◆ **Exercise instructions**
Return the lines below that carry the word "picture".

◆ **Entries provided**
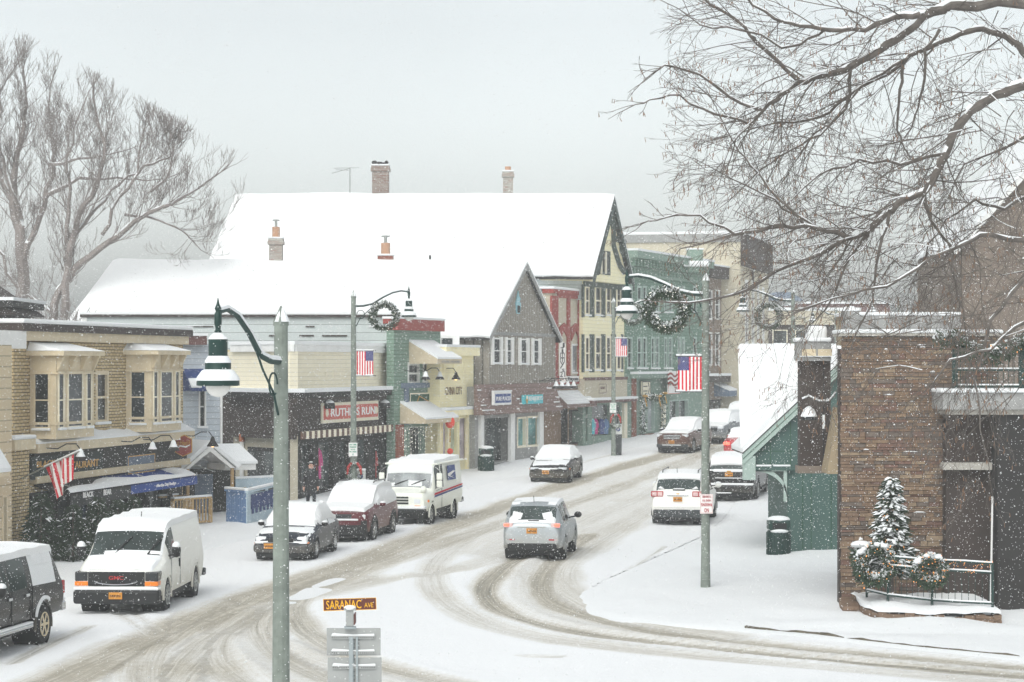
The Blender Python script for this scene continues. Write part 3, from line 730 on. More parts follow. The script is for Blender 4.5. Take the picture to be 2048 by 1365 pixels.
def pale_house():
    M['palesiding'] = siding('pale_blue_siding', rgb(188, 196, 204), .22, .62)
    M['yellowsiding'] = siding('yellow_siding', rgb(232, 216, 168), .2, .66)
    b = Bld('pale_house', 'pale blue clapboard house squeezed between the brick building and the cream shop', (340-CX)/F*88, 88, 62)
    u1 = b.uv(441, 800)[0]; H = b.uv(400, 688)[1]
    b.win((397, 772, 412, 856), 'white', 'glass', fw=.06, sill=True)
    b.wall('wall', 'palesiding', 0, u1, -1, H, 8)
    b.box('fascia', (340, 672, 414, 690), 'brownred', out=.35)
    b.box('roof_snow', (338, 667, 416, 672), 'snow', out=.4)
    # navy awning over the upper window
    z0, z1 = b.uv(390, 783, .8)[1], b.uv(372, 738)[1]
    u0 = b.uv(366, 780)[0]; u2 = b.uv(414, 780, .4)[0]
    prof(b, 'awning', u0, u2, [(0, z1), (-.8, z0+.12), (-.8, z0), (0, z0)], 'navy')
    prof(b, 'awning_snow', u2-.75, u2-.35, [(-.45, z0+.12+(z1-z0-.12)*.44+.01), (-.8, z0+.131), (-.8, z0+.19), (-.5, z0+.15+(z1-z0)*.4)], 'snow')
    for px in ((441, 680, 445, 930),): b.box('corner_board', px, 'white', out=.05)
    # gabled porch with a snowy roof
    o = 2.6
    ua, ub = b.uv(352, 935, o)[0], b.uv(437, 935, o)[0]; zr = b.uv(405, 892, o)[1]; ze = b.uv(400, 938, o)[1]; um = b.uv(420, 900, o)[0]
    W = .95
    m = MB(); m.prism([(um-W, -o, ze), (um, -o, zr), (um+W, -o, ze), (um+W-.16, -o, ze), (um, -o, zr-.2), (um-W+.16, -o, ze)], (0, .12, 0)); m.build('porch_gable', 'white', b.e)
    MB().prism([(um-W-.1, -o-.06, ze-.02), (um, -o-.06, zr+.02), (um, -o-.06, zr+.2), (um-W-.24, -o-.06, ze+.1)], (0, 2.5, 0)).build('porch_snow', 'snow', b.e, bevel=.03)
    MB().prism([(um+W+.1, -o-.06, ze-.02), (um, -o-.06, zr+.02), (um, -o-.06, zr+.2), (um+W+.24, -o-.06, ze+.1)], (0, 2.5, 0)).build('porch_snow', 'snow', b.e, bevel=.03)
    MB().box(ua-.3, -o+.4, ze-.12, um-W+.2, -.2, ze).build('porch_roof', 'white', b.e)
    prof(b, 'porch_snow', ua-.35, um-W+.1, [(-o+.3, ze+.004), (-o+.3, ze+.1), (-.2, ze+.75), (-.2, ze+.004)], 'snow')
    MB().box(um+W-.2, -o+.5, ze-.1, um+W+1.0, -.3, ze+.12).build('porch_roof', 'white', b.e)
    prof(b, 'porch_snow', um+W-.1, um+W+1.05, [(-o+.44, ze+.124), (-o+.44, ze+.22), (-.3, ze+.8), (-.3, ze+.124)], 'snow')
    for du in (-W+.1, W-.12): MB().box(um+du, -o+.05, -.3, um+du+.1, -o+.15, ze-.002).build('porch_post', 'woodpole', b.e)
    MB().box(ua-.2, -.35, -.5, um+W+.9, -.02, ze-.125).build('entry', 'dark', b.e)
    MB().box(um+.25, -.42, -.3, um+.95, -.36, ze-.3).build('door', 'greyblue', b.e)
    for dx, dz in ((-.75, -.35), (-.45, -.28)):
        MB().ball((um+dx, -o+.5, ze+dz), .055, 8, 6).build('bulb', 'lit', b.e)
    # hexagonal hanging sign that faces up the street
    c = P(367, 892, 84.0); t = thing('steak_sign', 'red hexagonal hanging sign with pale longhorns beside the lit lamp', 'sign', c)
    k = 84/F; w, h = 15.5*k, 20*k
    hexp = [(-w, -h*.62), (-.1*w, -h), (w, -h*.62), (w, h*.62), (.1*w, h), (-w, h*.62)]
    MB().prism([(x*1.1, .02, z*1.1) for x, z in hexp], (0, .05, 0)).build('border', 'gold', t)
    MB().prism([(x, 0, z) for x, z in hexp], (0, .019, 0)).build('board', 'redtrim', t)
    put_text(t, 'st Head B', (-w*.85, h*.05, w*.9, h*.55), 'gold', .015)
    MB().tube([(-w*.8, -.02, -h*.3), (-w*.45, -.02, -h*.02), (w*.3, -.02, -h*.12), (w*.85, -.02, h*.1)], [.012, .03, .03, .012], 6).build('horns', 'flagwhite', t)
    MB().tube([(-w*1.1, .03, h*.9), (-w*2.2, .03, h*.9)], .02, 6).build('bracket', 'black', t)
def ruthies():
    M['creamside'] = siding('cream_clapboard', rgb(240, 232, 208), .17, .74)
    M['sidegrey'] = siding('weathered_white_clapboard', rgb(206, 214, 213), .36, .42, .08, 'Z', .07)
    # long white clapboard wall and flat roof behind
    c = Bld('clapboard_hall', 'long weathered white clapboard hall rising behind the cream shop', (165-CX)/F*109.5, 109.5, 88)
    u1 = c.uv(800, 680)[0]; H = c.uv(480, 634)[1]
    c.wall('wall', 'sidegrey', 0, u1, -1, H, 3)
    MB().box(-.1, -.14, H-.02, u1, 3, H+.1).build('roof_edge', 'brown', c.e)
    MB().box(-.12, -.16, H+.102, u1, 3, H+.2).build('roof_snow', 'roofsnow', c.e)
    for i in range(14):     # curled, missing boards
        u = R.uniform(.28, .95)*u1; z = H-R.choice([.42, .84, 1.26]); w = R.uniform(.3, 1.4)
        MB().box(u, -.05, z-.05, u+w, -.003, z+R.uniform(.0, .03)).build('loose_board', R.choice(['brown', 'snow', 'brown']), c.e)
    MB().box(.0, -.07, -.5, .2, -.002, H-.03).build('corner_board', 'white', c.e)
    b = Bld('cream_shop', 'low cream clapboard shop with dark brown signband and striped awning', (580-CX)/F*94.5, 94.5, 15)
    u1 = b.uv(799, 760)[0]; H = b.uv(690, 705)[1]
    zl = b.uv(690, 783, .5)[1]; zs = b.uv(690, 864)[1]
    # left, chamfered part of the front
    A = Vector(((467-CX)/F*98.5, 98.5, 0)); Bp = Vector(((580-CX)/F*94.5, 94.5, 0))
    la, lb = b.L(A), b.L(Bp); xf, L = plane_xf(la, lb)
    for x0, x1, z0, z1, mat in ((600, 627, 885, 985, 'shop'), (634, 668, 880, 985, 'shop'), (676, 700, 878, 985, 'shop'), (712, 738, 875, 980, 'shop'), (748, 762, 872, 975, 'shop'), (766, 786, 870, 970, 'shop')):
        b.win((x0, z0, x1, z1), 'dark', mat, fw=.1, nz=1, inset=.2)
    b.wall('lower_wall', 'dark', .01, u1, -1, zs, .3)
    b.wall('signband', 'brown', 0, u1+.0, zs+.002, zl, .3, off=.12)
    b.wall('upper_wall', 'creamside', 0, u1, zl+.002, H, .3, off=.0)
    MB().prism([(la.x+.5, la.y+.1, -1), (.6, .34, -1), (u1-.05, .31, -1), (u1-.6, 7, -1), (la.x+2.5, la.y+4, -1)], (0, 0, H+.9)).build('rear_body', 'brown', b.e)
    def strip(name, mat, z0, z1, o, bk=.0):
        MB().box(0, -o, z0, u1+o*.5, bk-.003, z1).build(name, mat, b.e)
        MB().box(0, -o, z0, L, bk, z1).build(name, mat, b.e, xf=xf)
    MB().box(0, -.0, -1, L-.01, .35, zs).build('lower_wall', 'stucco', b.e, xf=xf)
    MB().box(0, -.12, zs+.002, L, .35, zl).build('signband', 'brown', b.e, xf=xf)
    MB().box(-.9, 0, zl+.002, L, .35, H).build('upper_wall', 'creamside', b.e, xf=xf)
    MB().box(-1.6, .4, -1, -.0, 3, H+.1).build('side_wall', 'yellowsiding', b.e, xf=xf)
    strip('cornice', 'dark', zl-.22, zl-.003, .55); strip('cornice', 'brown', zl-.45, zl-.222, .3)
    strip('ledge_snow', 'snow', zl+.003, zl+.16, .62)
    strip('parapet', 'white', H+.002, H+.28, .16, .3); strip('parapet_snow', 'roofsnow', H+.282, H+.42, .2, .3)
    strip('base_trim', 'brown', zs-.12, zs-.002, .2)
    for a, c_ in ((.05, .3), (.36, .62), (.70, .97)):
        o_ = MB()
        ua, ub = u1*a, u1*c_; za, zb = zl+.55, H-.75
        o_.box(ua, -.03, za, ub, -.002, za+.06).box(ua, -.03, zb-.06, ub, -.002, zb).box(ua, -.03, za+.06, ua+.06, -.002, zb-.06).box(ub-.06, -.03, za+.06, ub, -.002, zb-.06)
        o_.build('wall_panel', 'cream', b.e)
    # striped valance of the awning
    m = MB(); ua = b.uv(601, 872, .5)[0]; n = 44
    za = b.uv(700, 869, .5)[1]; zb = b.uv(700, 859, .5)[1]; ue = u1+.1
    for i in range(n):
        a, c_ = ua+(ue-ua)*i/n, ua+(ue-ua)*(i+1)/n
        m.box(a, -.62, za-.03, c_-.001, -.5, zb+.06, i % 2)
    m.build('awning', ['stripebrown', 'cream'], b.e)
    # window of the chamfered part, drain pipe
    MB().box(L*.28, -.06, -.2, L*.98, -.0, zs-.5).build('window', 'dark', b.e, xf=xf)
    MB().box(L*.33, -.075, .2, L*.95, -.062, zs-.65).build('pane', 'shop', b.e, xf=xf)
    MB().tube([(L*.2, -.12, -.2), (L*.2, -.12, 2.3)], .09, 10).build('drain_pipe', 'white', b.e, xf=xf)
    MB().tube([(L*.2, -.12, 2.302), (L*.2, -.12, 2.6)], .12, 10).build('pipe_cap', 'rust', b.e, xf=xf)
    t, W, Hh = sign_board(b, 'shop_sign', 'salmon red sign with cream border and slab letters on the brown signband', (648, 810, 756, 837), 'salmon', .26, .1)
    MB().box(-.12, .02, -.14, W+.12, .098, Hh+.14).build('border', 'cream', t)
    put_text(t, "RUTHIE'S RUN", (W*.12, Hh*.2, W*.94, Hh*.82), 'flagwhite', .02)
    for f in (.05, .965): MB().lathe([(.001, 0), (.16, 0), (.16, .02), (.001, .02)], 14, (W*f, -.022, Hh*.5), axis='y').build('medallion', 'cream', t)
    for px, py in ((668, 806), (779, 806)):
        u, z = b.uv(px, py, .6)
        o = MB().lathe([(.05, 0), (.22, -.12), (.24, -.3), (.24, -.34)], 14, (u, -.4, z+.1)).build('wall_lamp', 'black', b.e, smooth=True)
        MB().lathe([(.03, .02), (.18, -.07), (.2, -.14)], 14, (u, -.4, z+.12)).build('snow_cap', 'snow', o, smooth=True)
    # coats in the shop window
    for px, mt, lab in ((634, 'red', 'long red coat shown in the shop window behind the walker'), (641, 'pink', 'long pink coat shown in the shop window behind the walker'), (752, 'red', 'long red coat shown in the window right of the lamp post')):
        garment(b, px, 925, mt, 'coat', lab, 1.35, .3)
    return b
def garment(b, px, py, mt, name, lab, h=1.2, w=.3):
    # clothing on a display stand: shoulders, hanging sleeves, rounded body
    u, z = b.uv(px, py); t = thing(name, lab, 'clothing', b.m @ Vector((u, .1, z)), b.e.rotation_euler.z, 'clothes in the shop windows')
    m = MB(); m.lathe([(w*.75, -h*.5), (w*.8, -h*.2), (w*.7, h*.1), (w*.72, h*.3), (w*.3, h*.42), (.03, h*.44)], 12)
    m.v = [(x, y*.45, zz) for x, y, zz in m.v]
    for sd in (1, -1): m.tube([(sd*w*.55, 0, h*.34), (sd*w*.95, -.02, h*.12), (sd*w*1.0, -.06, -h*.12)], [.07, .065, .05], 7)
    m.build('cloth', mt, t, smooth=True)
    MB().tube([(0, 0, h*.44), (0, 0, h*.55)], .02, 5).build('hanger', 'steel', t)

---

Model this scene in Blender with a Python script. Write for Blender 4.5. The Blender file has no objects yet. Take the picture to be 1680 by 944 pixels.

* * *

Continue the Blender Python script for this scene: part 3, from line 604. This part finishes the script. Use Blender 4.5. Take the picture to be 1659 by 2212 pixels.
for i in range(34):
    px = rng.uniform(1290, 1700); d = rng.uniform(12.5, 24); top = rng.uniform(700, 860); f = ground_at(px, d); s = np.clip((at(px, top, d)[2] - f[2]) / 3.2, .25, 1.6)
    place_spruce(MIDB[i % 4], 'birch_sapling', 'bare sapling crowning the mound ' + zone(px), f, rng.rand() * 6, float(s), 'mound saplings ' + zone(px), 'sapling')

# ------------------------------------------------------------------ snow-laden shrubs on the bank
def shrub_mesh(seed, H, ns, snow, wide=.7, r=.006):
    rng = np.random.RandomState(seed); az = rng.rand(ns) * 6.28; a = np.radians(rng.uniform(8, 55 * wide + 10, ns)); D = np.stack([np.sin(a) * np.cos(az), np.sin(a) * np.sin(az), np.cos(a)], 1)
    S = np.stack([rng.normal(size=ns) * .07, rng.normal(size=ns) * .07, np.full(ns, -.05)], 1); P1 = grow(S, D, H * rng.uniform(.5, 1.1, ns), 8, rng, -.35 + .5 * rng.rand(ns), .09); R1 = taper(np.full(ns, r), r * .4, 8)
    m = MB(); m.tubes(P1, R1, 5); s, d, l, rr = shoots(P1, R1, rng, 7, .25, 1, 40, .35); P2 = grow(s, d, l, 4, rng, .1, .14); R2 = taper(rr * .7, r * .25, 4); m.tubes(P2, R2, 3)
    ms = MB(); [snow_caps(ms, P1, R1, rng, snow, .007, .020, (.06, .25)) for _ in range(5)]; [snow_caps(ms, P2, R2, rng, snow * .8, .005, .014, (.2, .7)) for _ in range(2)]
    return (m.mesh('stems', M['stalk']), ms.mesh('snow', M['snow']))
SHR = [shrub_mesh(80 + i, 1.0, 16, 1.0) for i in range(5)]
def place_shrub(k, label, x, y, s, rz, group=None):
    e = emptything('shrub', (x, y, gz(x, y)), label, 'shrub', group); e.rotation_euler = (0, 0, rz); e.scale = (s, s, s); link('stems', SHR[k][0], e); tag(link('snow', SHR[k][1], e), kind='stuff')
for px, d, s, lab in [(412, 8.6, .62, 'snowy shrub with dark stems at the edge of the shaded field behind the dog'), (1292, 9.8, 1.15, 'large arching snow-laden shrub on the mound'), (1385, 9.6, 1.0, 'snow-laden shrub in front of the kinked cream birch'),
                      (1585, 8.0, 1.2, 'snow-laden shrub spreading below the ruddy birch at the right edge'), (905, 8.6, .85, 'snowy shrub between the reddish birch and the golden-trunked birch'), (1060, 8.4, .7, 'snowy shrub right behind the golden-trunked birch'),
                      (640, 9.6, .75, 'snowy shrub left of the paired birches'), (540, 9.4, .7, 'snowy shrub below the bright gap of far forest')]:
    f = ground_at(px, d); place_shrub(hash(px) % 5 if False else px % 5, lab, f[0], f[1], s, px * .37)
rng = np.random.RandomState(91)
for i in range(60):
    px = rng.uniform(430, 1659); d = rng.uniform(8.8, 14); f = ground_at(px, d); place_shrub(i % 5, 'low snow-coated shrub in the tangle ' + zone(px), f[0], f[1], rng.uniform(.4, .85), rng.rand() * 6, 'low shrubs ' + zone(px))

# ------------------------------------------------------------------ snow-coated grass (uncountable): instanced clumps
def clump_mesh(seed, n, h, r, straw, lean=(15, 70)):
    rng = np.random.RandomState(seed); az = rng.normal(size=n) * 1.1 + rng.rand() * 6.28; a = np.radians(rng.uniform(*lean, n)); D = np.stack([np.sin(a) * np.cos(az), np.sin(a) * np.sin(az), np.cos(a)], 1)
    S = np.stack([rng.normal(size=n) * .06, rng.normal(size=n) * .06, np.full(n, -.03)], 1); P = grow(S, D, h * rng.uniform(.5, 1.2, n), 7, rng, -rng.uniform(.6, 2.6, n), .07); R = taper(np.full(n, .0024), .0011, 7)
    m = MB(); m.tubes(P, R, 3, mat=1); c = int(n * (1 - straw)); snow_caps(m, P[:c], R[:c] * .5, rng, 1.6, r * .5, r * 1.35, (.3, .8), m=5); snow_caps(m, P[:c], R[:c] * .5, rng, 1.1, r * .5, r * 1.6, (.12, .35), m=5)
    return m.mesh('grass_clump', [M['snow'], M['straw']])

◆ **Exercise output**
The Blender Python script for this scene continues. Write part 3, from line 730 on. More parts follow. The script is for Blender 4.5. Take the picture to be 2048 by 1365 pixels.
Model this scene in Blender with a Python script. Write for Blender 4.5. The Blender file has no objects yet. Take the picture to be 1680 by 944 pixels.
Continue the Blender Python script for this scene: part 3, from line 604. This part finishes the script. Use Blender 4.5. Take the picture to be 1659 by 2212 pixels.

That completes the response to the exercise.